WRITTEN PROBLEM:
Reproduce all of the listing below without alteration.

DATASET:
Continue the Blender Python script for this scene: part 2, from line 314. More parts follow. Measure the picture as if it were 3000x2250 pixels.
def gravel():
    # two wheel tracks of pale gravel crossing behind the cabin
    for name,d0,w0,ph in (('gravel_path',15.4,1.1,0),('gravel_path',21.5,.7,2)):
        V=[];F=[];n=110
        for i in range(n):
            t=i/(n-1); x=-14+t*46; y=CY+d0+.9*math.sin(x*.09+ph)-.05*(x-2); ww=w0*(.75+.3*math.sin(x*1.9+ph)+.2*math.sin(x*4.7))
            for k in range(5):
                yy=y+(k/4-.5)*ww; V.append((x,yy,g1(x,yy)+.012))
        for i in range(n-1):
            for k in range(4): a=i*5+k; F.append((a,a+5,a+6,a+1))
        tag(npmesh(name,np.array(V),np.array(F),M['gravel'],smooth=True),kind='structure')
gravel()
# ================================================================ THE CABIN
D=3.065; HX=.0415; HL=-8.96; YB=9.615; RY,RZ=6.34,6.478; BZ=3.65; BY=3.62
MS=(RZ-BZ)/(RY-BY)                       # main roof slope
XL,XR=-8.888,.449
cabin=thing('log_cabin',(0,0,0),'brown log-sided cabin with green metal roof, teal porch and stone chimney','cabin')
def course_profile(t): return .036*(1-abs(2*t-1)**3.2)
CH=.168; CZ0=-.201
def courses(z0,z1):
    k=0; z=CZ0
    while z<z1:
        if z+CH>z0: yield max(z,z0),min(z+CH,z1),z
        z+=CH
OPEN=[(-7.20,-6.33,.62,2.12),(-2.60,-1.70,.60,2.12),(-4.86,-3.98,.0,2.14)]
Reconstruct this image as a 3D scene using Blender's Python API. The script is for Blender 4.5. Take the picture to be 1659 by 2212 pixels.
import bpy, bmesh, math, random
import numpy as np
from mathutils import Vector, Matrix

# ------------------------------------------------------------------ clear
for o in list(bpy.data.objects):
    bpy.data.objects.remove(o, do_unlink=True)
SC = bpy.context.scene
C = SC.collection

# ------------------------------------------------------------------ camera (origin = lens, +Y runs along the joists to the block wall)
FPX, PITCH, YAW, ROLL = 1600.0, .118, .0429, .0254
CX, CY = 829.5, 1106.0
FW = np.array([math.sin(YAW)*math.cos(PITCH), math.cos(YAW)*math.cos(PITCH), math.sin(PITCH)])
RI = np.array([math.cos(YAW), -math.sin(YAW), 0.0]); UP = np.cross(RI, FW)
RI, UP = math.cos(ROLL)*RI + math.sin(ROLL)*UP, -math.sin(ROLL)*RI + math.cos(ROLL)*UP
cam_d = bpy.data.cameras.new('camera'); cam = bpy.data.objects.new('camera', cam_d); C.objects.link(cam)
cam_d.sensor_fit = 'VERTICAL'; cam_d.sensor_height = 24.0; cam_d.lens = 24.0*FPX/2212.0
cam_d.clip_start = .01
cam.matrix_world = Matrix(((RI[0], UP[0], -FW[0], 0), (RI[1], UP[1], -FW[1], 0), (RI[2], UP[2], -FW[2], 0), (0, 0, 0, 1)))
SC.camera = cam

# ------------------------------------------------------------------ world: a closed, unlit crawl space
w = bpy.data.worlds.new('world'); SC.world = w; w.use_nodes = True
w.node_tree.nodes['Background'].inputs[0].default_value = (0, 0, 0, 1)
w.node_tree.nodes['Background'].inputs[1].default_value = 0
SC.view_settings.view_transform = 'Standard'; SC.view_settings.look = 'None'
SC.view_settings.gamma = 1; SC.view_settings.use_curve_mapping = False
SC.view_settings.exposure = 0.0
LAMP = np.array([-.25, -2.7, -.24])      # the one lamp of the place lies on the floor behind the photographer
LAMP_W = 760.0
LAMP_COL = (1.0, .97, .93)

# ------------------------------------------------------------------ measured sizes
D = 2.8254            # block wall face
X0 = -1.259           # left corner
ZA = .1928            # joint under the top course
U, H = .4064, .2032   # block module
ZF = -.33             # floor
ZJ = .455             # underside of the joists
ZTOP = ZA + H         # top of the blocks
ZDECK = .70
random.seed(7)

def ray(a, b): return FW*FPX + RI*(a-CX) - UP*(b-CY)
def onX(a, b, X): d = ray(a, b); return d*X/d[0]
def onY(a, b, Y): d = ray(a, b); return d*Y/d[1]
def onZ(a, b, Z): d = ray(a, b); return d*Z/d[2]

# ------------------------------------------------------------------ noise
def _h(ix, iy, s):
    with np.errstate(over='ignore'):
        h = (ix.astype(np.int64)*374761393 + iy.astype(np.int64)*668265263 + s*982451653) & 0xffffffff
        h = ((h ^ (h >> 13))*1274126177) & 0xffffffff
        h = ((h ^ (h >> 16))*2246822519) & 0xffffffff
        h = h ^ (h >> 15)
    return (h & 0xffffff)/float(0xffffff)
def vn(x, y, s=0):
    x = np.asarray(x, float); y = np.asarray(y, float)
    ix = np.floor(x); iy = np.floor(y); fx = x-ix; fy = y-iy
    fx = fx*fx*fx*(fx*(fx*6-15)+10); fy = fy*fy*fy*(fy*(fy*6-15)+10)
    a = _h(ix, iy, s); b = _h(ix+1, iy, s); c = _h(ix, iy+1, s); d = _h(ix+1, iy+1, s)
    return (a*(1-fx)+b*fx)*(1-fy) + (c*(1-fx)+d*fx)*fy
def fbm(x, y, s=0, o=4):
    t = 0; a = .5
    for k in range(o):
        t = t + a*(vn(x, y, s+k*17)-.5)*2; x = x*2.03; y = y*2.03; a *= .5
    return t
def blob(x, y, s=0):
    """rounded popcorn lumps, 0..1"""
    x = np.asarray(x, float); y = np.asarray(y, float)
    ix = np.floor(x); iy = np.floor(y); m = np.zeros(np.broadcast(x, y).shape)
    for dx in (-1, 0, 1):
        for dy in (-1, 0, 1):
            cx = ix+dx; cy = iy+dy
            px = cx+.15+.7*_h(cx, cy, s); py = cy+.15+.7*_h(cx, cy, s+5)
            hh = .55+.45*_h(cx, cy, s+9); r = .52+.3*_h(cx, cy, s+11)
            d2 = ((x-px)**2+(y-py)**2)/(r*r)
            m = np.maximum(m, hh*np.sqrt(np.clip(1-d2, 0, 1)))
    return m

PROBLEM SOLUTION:
Continue the Blender Python script for this scene: part 2, from line 314. More parts follow. Measure the picture as if it were 3000x2250 pixels.
def gravel():
    # two wheel tracks of pale gravel crossing behind the cabin
    for name,d0,w0,ph in (('gravel_path',15.4,1.1,0),('gravel_path',21.5,.7,2)):
        V=[];F=[];n=110
        for i in range(n):
            t=i/(n-1); x=-14+t*46; y=CY+d0+.9*math.sin(x*.09+ph)-.05*(x-2); ww=w0*(.75+.3*math.sin(x*1.9+ph)+.2*math.sin(x*4.7))
            for k in range(5):
                yy=y+(k/4-.5)*ww; V.append((x,yy,g1(x,yy)+.012))
        for i in range(n-1):
            for k in range(4): a=i*5+k; F.append((a,a+5,a+6,a+1))
        tag(npmesh(name,np.array(V),np.array(F),M['gravel'],smooth=True),kind='structure')
gravel()
# ================================================================ THE CABIN
D=3.065; HX=.0415; HL=-8.96; YB=9.615; RY,RZ=6.34,6.478; BZ=3.65; BY=3.62
MS=(RZ-BZ)/(RY-BY)                       # main roof slope
XL,XR=-8.888,.449
cabin=thing('log_cabin',(0,0,0),'brown log-sided cabin with green metal roof, teal porch and stone chimney','cabin')
def course_profile(t): return .036*(1-abs(2*t-1)**3.2)
CH=.168; CZ0=-.201
def courses(z0,z1):
    k=0; z=CZ0
    while z<z1:
        if z+CH>z0: yield max(z,z0),min(z+CH,z1),z
        z+=CH
OPEN=[(-7.20,-6.33,.62,2.12),(-2.60,-1.70,.60,2.12),(-4.86,-3.98,.0,2.14)]
Reconstruct this image as a 3D scene using Blender's Python API. The script is for Blender 4.5. Take the picture to be 1659 by 2212 pixels.
import bpy, bmesh, math, random
import numpy as np
from mathutils import Vector, Matrix

# ------------------------------------------------------------------ clear
for o in list(bpy.data.objects):
    bpy.data.objects.remove(o, do_unlink=True)
SC = bpy.context.scene
C = SC.collection

# ------------------------------------------------------------------ camera (origin = lens, +Y runs along the joists to the block wall)
FPX, PITCH, YAW, ROLL = 1600.0, .118, .0429, .0254
CX, CY = 829.5, 1106.0
FW = np.array([math.sin(YAW)*math.cos(PITCH), math.cos(YAW)*math.cos(PITCH), math.sin(PITCH)])
RI = np.array([math.cos(YAW), -math.sin(YAW), 0.0]); UP = np.cross(RI, FW)
RI, UP = math.cos(ROLL)*RI + math.sin(ROLL)*UP, -math.sin(ROLL)*RI + math.cos(ROLL)*UP
cam_d = bpy.data.cameras.new('camera'); cam = bpy.data.objects.new('camera', cam_d); C.objects.link(cam)
cam_d.sensor_fit = 'VERTICAL'; cam_d.sensor_height = 24.0; cam_d.lens = 24.0*FPX/2212.0
cam_d.clip_start = .01
cam.matrix_world = Matrix(((RI[0], UP[0], -FW[0], 0), (RI[1], UP[1], -FW[1], 0), (RI[2], UP[2], -FW[2], 0), (0, 0, 0, 1)))
SC.camera = cam

# ------------------------------------------------------------------ world: a closed, unlit crawl space
w = bpy.data.worlds.new('world'); SC.world = w; w.use_nodes = True
w.node_tree.nodes['Background'].inputs[0].default_value = (0, 0, 0, 1)
w.node_tree.nodes['Background'].inputs[1].default_value = 0
SC.view_settings.view_transform = 'Standard'; SC.view_settings.look = 'None'
SC.view_settings.gamma = 1; SC.view_settings.use_curve_mapping = False
SC.view_settings.exposure = 0.0
LAMP = np.array([-.25, -2.7, -.24])      # the one lamp of the place lies on the floor behind the photographer
LAMP_W = 760.0
LAMP_COL = (1.0, .97, .93)

# ------------------------------------------------------------------ measured sizes
D = 2.8254            # block wall face
X0 = -1.259           # left corner
ZA = .1928            # joint under the top course
U, H = .4064, .2032   # block module
ZF = -.33             # floor
ZJ = .455             # underside of the joists
ZTOP = ZA + H         # top of the blocks
ZDECK = .70
random.seed(7)

def ray(a, b): return FW*FPX + RI*(a-CX) - UP*(b-CY)
def onX(a, b, X): d = ray(a, b); return d*X/d[0]
def onY(a, b, Y): d = ray(a, b); return d*Y/d[1]
def onZ(a, b, Z): d = ray(a, b); return d*Z/d[2]

# ------------------------------------------------------------------ noise
def _h(ix, iy, s):
    with np.errstate(over='ignore'):
        h = (ix.astype(np.int64)*374761393 + iy.astype(np.int64)*668265263 + s*982451653) & 0xffffffff
        h = ((h ^ (h >> 13))*1274126177) & 0xffffffff
        h = ((h ^ (h >> 16))*2246822519) & 0xffffffff
        h = h ^ (h >> 15)
    return (h & 0xffffff)/float(0xffffff)
def vn(x, y, s=0):
    x = np.asarray(x, float); y = np.asarray(y, float)
    ix = np.floor(x); iy = np.floor(y); fx = x-ix; fy = y-iy
    fx = fx*fx*fx*(fx*(fx*6-15)+10); fy = fy*fy*fy*(fy*(fy*6-15)+10)
    a = _h(ix, iy, s); b = _h(ix+1, iy, s); c = _h(ix, iy+1, s); d = _h(ix+1, iy+1, s)
    return (a*(1-fx)+b*fx)*(1-fy) + (c*(1-fx)+d*fx)*fy
def fbm(x, y, s=0, o=4):
    t = 0; a = .5
    for k in range(o):
        t = t + a*(vn(x, y, s+k*17)-.5)*2; x = x*2.03; y = y*2.03; a *= .5
    return t
def blob(x, y, s=0):
    """rounded popcorn lumps, 0..1"""
    x = np.asarray(x, float); y = np.asarray(y, float)
    ix = np.floor(x); iy = np.floor(y); m = np.zeros(np.broadcast(x, y).shape)
    for dx in (-1, 0, 1):
        for dy in (-1, 0, 1):
            cx = ix+dx; cy = iy+dy
            px = cx+.15+.7*_h(cx, cy, s); py = cy+.15+.7*_h(cx, cy, s+5)
            hh = .55+.45*_h(cx, cy, s+9); r = .52+.3*_h(cx, cy, s+11)
            d2 = ((x-px)**2+(y-py)**2)/(r*r)
            m = np.maximum(m, hh*np.sqrt(np.clip(1-d2, 0, 1)))
    return m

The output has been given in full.